Formula One must be slowed down before someone gets seriously injured or killed, world motorsport head Max Mosley said on Wednesday.

"There is no doubt that they (the cars) are now too fast," the International Automobile Federation (FIA) president told reporters in an interview at his Paris headquarters.

"We must pull it back. It's a question of probability - the faster the cars go, the greater the probability that someone will be hurt or killed.

"We now feel that the probability is too high."

Recent crashes in North America highlighted the risks.

Germany's Ralf Schumacher crashed his Williams at Indianapolis 10 days ago and could miss the rest of the season after suffering two fractures to his spine, while Sauber's Felipe Massa smashed into the tyre barriers in Montreal after a rear wheel failure, which Mosley said had been potentially more serious.

"Ralf's impact was 78G. Massa was 113G," he said. "In Massa's case, if he hadn't had the latest HANS (head and neck safety) system and the other precautions...his head would have hit the steering wheel with a force 80 per cent greater than we believe to be the borderline for injury.

"He would probably have been seriously hurt...We are at the limit.
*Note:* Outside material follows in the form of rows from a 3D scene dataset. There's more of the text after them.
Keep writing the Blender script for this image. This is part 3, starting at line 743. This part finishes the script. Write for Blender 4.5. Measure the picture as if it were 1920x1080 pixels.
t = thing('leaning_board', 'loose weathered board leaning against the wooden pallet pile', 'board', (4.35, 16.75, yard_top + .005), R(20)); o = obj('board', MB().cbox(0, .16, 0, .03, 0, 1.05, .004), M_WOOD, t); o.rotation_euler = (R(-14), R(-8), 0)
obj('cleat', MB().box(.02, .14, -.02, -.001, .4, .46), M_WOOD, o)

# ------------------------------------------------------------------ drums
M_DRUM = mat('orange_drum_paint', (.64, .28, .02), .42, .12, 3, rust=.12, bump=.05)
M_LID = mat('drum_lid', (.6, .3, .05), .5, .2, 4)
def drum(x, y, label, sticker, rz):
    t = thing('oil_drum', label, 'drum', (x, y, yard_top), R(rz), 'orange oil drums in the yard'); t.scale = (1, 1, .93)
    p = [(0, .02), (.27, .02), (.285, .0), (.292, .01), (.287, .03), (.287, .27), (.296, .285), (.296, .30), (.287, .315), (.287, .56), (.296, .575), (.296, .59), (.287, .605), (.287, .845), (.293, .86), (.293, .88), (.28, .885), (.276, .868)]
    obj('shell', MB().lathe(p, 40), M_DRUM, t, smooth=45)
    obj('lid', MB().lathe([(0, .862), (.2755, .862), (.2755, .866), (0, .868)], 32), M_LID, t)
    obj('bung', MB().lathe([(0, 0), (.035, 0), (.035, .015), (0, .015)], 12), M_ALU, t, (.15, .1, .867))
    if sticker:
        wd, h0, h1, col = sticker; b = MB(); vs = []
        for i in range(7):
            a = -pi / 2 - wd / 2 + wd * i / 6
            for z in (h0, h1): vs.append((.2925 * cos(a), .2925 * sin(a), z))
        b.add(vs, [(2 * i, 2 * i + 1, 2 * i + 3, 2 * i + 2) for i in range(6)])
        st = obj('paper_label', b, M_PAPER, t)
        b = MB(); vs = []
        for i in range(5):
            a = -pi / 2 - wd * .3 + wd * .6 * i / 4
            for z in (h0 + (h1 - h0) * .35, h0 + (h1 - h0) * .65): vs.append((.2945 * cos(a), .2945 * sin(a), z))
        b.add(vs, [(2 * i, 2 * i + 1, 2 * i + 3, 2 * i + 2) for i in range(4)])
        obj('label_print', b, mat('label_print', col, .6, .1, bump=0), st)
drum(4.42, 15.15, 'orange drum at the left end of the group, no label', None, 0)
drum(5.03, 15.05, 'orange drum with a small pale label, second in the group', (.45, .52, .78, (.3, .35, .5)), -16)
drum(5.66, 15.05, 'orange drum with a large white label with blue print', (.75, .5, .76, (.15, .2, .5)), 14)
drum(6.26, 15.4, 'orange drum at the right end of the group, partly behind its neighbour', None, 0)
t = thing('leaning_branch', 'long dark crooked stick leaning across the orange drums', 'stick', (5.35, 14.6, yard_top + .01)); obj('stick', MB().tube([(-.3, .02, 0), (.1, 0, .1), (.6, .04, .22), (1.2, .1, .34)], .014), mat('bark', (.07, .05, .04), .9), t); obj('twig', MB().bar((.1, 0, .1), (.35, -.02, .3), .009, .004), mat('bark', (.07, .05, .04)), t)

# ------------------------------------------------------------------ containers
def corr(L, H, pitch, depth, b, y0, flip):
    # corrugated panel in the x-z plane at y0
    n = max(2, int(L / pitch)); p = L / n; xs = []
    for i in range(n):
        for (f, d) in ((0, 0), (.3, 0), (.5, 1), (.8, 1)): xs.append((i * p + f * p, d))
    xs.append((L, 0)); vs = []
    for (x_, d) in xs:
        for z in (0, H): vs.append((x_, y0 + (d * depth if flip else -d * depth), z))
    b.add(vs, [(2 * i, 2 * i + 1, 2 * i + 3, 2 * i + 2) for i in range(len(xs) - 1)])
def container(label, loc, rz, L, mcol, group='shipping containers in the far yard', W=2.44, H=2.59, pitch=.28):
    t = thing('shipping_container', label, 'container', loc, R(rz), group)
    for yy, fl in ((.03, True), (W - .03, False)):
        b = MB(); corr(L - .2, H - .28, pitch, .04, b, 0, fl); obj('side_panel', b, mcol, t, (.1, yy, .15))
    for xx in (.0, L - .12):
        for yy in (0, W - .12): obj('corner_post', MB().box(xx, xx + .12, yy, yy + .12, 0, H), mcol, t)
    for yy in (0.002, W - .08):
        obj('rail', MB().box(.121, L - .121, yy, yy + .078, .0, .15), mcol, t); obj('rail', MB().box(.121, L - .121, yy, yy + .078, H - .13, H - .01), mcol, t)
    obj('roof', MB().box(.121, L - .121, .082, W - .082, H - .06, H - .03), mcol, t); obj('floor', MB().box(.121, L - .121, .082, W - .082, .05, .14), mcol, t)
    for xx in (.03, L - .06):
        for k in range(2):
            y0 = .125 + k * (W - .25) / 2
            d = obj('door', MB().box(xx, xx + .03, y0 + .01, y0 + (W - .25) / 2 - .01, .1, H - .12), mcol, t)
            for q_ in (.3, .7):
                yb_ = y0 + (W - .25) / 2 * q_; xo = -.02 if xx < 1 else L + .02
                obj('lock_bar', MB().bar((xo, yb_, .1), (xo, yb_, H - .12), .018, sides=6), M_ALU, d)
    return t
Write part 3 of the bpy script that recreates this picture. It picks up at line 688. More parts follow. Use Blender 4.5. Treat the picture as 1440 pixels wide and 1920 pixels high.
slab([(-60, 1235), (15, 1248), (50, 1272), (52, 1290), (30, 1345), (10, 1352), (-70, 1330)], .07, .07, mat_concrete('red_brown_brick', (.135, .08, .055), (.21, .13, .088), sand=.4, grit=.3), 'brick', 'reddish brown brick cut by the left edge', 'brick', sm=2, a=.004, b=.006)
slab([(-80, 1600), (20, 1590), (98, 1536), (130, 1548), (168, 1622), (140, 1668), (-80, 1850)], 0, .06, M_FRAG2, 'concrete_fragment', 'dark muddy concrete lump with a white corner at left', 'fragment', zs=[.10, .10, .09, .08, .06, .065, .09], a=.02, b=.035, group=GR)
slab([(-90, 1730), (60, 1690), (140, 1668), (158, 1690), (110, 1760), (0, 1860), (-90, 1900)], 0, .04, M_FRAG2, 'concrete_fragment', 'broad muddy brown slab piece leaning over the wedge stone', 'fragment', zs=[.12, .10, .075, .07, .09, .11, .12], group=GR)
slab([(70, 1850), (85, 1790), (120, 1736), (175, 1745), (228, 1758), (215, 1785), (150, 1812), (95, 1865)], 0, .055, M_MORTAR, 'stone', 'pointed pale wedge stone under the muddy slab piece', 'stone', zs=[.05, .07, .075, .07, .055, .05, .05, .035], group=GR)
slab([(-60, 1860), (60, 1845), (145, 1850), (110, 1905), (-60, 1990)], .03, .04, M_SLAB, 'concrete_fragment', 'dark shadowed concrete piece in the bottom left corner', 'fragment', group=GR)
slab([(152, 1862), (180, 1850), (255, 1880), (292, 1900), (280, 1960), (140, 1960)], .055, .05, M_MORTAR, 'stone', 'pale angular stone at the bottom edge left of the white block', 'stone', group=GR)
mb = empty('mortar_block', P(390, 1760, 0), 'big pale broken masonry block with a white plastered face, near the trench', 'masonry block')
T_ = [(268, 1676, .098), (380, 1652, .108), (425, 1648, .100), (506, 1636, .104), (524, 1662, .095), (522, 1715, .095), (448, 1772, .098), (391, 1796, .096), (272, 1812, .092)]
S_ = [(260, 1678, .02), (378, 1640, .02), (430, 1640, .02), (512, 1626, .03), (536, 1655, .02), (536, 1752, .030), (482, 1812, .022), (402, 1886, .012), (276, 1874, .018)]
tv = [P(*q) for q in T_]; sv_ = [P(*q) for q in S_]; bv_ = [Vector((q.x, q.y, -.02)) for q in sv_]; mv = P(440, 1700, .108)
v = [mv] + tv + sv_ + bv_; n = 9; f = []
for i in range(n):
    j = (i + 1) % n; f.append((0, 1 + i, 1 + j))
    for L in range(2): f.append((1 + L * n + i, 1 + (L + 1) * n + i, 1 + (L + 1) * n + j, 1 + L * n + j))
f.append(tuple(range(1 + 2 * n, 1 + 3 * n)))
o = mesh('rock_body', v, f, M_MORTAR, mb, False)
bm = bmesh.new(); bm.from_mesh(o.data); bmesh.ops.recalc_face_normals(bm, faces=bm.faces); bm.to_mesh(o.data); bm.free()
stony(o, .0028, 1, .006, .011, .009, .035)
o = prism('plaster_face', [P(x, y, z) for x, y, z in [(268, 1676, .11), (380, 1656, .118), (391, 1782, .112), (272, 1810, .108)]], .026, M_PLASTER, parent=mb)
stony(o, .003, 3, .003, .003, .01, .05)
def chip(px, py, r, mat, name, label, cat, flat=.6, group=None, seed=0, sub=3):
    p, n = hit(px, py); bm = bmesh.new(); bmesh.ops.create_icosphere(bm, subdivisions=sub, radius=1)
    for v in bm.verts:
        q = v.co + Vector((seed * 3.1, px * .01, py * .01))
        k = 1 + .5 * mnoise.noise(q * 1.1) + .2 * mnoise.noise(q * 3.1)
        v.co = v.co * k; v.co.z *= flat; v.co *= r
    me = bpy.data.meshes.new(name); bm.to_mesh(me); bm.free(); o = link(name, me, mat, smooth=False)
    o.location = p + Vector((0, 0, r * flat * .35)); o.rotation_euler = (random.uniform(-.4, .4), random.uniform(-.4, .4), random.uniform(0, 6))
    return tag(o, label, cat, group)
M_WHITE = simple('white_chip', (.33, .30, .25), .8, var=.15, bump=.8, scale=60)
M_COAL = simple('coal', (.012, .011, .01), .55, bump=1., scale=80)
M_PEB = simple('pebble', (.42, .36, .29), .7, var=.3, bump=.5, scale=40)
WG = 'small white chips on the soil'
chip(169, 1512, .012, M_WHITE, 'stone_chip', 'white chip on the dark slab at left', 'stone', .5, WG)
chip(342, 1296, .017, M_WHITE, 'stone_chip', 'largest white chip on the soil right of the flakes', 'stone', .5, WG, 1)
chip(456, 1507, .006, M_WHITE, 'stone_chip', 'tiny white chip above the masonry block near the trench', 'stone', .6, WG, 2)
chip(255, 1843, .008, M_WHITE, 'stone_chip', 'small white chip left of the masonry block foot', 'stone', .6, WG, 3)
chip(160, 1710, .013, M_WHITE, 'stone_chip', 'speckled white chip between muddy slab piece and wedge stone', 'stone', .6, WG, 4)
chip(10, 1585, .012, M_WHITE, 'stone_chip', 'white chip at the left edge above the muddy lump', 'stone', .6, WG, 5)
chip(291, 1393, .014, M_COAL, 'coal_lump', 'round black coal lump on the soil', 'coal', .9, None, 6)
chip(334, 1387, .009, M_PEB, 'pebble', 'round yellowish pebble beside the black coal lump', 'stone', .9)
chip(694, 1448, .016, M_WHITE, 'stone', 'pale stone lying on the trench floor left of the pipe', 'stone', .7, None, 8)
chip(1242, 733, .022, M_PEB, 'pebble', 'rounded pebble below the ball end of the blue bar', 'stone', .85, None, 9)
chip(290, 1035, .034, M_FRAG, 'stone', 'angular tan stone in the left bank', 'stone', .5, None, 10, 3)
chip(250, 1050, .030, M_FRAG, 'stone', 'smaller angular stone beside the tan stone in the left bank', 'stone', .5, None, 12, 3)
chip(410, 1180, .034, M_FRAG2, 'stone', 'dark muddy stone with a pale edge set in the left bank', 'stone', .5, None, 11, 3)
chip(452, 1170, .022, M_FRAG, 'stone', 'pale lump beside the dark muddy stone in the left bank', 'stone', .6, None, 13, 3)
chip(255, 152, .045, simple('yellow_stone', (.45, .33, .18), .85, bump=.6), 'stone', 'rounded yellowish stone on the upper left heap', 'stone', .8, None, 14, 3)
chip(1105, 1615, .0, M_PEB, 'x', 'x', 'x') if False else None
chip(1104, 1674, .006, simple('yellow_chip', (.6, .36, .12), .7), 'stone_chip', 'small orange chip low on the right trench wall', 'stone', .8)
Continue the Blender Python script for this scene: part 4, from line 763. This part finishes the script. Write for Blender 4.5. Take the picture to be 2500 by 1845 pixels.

If we go on like this someone will get hurt.

"All the indications now are that we are pushing up against the barriers of what is possible and we should pull back."

Tumbling times

Mosley said lap times had been slashed by as much as nine seconds over the past seven years at circuits such as Imola or Melbourne and that was "on the limit of what we can deal with".

"That is a massive change in speed," he said.

"We can accommodate a 10th or two each year by improving the safety precautions on the cars, improving the facilities at the circuits...but it's very difficult to deal with increased speed in the order of a second or more a year."

Mosley confirmed that a meeting of the FIA's world motor sport council had agreed to give Formula One's technical working group notice to come up with changes to reduce speeds.

If no proposals are forthcoming within two months, the FIA can then impose measures.

Mosley has linked the debate on speeds with his own package of technical measures to be introduced by 2008 to cut costs and attract fresh blood into the sport.

He has suggested, among other proposals, reducing engine capacity from three litre V10s to 2.4 litre V8s and stripping out expensive electronic systems.

Wednesday's meeting in Paris was the deadline for setting the engine regulations but Mosley said that had not been done.

"We decided not to do that (set the regulations) because there's tremendous disagreement between the engine manufacturers as to the best way to go," he said.

"Some of the major manufacturers feel that we should operate under a very restricted regime. Other manufacturers feel that we should give complete freedom and they continue to spend these huge budgets.

"Our position is that the engines must either be cheap, so that the small teams can afford them, or if the manufacturers want to spend a fortune on engines they have got to be prepared to supply everybody.

"At the moment we have sent that back to them."